L’approccio nella comunicazione
Un presidente chiaro, elegante, positivo e disponibile. Trasparente e coraggioso, anche nel modo di comunicare. Un presidente che ha fatto alzare il volto di una squadra, lottando per amore contro chi prima sembrava invincibile. Senza mai piangersi addosso, e con la propria famiglia allargata sempre al primo posto: “I tifosi ci danno la loro fede, e noi gli dobbiamo dare il nostro carattere”. Frase che, soprattutto se pronunciata dopo una pesante uscita dalla Coppa delle Coppe contro il Bayern, fa un certo effetto.
La messa in sua memoria si terrà a Roma, domenica 19 gennaio, nella chiesa di San Roberto Bellarmino, alle 20.15. I tifosi giallorossi risponderanno sicuramente presente.

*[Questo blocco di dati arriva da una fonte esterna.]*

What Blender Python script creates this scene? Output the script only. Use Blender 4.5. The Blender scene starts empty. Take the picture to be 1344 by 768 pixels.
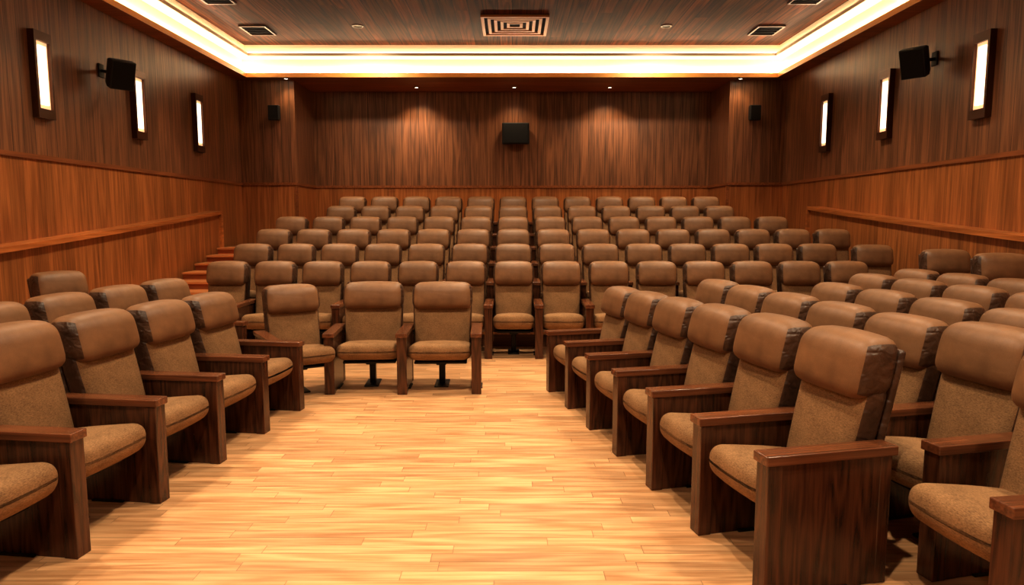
import bpy, bmesh, math, random
from mathutils import Vector, Matrix
random.seed(4)
S = bpy.context.scene
S.view_settings.view_transform = 'Standard'
S.view_settings.look = 'None'
S.view_settings.exposure = 0.10
S.view_settings.gamma = 0.88

def srgb(r, g, b):
    f = lambda c: (c/255/12.92) if c/255 <= 0.04045 else ((c/255+0.055)/1.055)**2.4
    return (f(r), f(g), f(b), 1.0)

# ---------------------------------------------------------------- materials
def new_mat(name):
    m = bpy.data.materials.new(name); m.use_nodes = True
    nt = m.node_tree; nt.nodes.clear()
    out = nt.nodes.new('ShaderNodeOutputMaterial')
    b = nt.nodes.new('ShaderNodeBsdfPrincipled')
    nt.links.new(b.outputs[0], out.inputs[0])
    return m, nt, b

def mth(nt, op, a, b=None, clamp=False):
    n = nt.nodes.new('ShaderNodeMath'); n.operation = op; n.use_clamp = clamp
    for i, v in enumerate((a, b)):
        if v is None: continue
        if isinstance(v, (int, float)): n.inputs[i].default_value = v
        else: nt.links.new(v, n.inputs[i])
    return n.outputs[0]

def mixc(nt, f, a, b, mode='MIX'):
    n = nt.nodes.new('ShaderNodeMix'); n.data_type = 'RGBA'; n.blend_type = mode
    for idx, v in ((0, f), (6, a), (7, b)):
        if isinstance(v, (int, float)): n.inputs[idx].default_value = v
        elif isinstance(v, tuple): n.inputs[idx].default_value = v
        else: nt.links.new(v, n.inputs[idx])
    return n.outputs[2]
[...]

“Nella vita non si può sempre vincere. Sono le cadute che ci fanno risorgere, le avversità aumentano la voglia di andare avanti. Ai nostri meravigliosi tifosi voglio dire: siate sereni come noi, nulla è perduto. Noi non ci arrenderemo mai”. Parola di Dino Viola, l’uomo che ha cambiato la storia della Roma.